There would be plenty of metal around. But could civilization recover from a crash without substantial surface deposits of fuel, especially coal and petroleum? There are certainly other energy sources, but none that are as rich and easily exploited. It would be a lot harder to rebuild civilization without easy access to cheap fuels.

There are plenty of surface deposits of coal in the world. Granted Europe and North America have largely tapped out there supplies but the stuff is still literally poking through the surface in vast amounts in Australia and there are plenty of close surface deposits in South America. Even in the US there are still surface coal mining operations.

Coal energy isn’t the problem and with coal you have the ability to enter the steam age and from there the horizon is boundless.

I’ve read the book ( both of them, actually - there is also a second volume ) and although I found both of first two chapters you mentioned fun reading, I think both seriously overstated their case.

It is true that it is likely that no European state could have beaten the Mongol imperial army in the field. A major razzia to the channel with attendant destruction and perhaps the temporary submission of some western rulers was certainly possible. If Subedei had taken it into his head to sack Rome ( not necessarily likely ) he doubtless could have, with serious temporary disruption.

But the Papacy wasn’t a dynastic position and could move ( witness Avignon ) and anyway any long-term Mongol occupation of western or even central Europe was extremely unlikely. For reasons of pasturage the Mongols based themselves in decent steppe country and the Hungarian plain, as it was for the earlier Avars and Magyars, was the most westerly candidate for a permanent base. Indeed one of the Mongol princes had been tentatively assigned that area as an appanage before the recall of the main imperial army made it impractical. However it would have been the far westerly edge of permanent Mongol authority and it is unlikely it would have grown into a power center of proportion enough to dictate to Europe as a whole. The main impact would have been on the Balkan region and Poland, which would have probably been reduced to a status similar to that of the Russian princes for awhile.

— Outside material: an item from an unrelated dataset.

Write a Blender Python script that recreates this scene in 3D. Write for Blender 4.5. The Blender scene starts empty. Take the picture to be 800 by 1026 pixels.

But even that wouldn’t have lasted forever. Indeed such exposure was more likely to Europeanize the Mongols than vice versa, as the exposure to Christianity would have been more extensive than if they had remained on the previously mostly pagan Russian steppe.

So, no, IMHO the Mongols wouldn’t have destroyed “European civilization”. For that matter they ultimately didn’t destroy China either, they though did fuck it up pretty seriously for awhile through misrule.

There is some truth to this, but consideing the feebleness of the Abbasid Caliphate at the time, I’m not sure that that might not be a little overstated as well. The much more significant impact was the permanent demographic and economic shift as Turkic pastoralists displaced agriculturalists and dominated the the military ( and hence political, if not necessarily administrative ) apparati of the major ME states. But this was a trend that had already been ongoing for centuries before the Mongols arrived.

This one is nonsense and it annoyed me to see it being seriously addressed in that book. The hault to serious expansion had already begun earlier for reasons of logistics and earlier checks, it did not prevent some further ( temporary, to be sure ) losses and the Caliphate was about to go into a serious internal crisis and civil war that would end with Iberia being seperated from the rest of the state as a rump remnant of the defeated dynasty.

Poitiers was a skirmish, more important for the internal development of France ( by strengthening Charles Martel ) than it was for any check on Islam. It sprang out of a punitive raid against Eudo of Aquitaine (Charles Martel’s most important rival ), not a major invasion force. A loss at Poitiers, even a bad one, would at most have meant a temporary loss of France south of the Loire and west of the Massif Central. Given their other issues I doubt such a gain would have been terribly long-lasting, nor had an enormous effect on the rest of Europe if it had been.